Let’s break it down. Oregon has options to tackle this childcare crisis head-on:

  1. Boost Subsidies: Programs like Employment-Related Day Care (ERDC) help low-income families afford care. Expand them. It’s that simple.
  2. Support Employer-Sponsored Childcare: Give businesses tax breaks or grants to set up on-site childcare. Imagine your lunch break also including a quick hug from your toddler—win-win. Coastal employers, from seafood processors to hotel owners, could see big gains here.
  3. Invest in the Workforce: Childcare workers are quitting because they’re underpaid and undervalued. Better wages and benefits could turn things around, making childcare both accessible and high-quality. This is critical for rural counties where attracting skilled workers is already a challenge.
  4. Target Rural Areas: Childcare deserts are killing rural economies. Direct funding to areas like Tillamook and Clatsop Counties could bring relief to families and help local economies thrive.
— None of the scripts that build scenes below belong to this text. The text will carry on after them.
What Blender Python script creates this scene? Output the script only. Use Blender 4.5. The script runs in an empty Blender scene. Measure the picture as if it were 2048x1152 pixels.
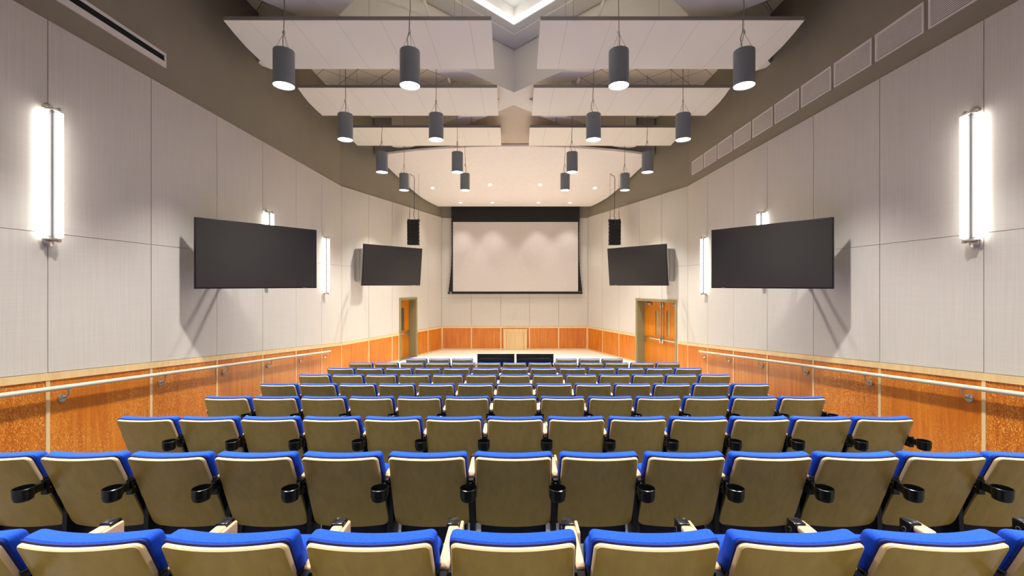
import bpy, bmesh, math, random
from mathutils import Vector, Matrix
random.seed(7)
scene = bpy.context.scene
C = scene.collection
CH = 2.77            # camera height above the flat front floor; world z = z relative to camera + CH
PI = math.pi

# ------------------------------------------------------------------ camera, world, exposure
cam_d = bpy.data.cameras.new('camera'); cam = bpy.data.objects.new('camera', cam_d); C.objects.link(cam)
cam.location = (0, 0, CH); cam.rotation_euler = (PI/2, 0, 0)
cam_d.sensor_width = 36.0; cam_d.lens = 870*36.0/2048
cam_d.shift_x = -4/2048; cam_d.shift_y = -6/2048
cam_d.clip_start = .05
scene.camera = cam
scene.view_settings.view_transform = 'Standard'; scene.view_settings.look = 'None'
scene.view_settings.gamma = 1; scene.view_settings.use_curve_mapping = False
scene.view_settings.exposure = 0.45
w = bpy.data.worlds.new('world'); scene.world = w; w.use_nodes = True
w.node_tree.nodes['Background'].inputs[0].default_value = (.8, .85, .9, 1)
w.node_tree.nodes['Background'].inputs[1].default_value = .3
try:
    scene.cycles.max_bounces = 8; scene.cycles.diffuse_bounces = 7; scene.cycles.sample_clamp_indirect = 6
except Exception: pass

P_PENDANT = 600.0     # watts of each pendant spot
P_DOWN = 105.0        # recessed downlights
E_TUBE = 5.8         # emission of sconce tubes
E_COVE = 4.0
E_LENS = 14.0

# ------------------------------------------------------------------ materials
def lin(c):
    return tuple(((v/255)/12.92 if v/255 <= .04045 else ((v/255+.055)/1.055)**2.4) for v in c)
def newmat(name):
    m = bpy.data.materials.new(name); m.use_nodes = True
    return m, m.node_tree, m.node_tree.nodes['Principled BSDF']
def N(nt, t, **kw):
    n = nt.nodes.new(t)
    for k, v in kw.items(): setattr(n, k, v)
    return n
def plain(name, c, rough=.6, metal=0, spec=.5, vary=.0, vscale=8, bump=0, bscale=200, mapping=(1, 1, 1)):
    m, nt, b = newmat(name)
    b.inputs['Base Color'].default_value = (*lin(c), 1)
    b.inputs['Roughness'].default_value = rough; b.inputs['Metallic'].default_value = metal
    b.inputs['Specular IOR Level'].default_value = spec
    tc = N(nt, 'ShaderNodeTexCoord'); mp = N(nt, 'ShaderNodeMapping'); mp.inputs['Scale'].default_value = mapping
    nt.links.new(tc.outputs['Object'], mp.inputs[0])
    no = N(nt, 'ShaderNodeTexNoise'); no.inputs['Scale'].default_value = vscale; no.inputs['Detail'].default_value = 4
    nt.links.new(mp.outputs[0], no.inputs['Vector'])
    v = vary or .02
    rp = N(nt, 'ShaderNodeValToRGB'); L = lin(c)
    rp.color_ramp.elements[0].position = .3; rp.color_ramp.elements[1].position = .7
    rp.color_ramp.elements[0].color = (*[x*(1-v) for x in L], 1); rp.color_ramp.elements[1].color = (*[min(1, x*(1+v)) for x in L], 1)
    nt.links.new(no.outputs['Fac'], rp.inputs[0]); nt.links.new(rp.outputs[0], b.inputs['Base Color'])
    if bump:
        n2 = N(nt, 'ShaderNodeTexNoise'); n2.inputs['Scale'].default_value = bscale
        nt.links.new(mp.outputs[0], n2.inputs['Vector'])
        bp = N(nt, 'ShaderNodeBump'); bp.inputs['Strength'].default_value = bump; bp.inputs['Distance'].default_value = .002
        nt.links.new(n2.outputs['Fac'], bp.inputs['Height']); nt.links.new(bp.outputs[0], b.inputs['Normal'])
    return m
def emit(name, c, s):
    m, nt, b = newmat(name)
    b.inputs['Base Color'].default_value = (.8, .8, .8, 1)
    b.inputs['Emission Color'].default_value = (*lin(c), 1); b.inputs['Emission Strength'].default_value = s
    return m
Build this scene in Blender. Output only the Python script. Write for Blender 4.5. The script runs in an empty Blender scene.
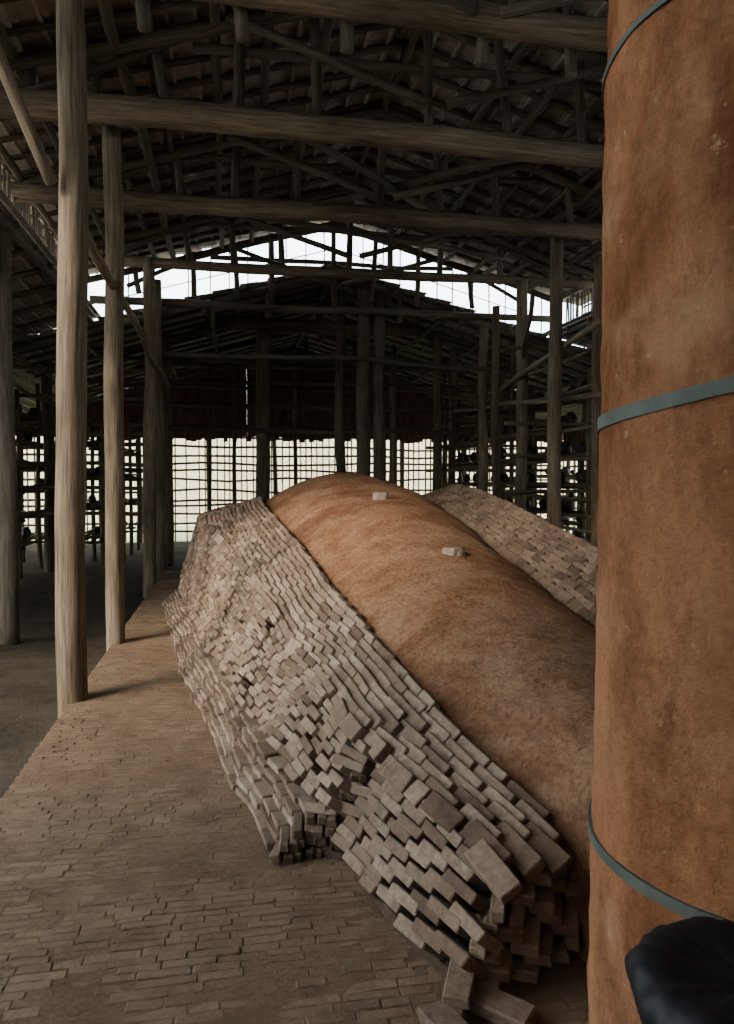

Closing the Gap, Growing the Economy

Here’s the bottom line: Oregon’s childcare crisis isn’t just a parenting problem. It’s an economic sinkhole swallowing potential workforce participation, productivity, and equity. Fixing it means empowering parents—especially women and low-income families—to work without choosing between their kids and their jobs.

For coastal communities, the stakes couldn’t be higher. Reliable childcare could mean more women rejoining the workforce, more small businesses staying open year-round, and stronger economic growth in towns that are often overlooked by statewide policies.

The payoff? A stronger, more resilient economy and a brighter future for Oregon’s families. Let’s stop treating childcare as an afterthought and start seeing it for what it is: the foundation of opportunity, growth, and progress.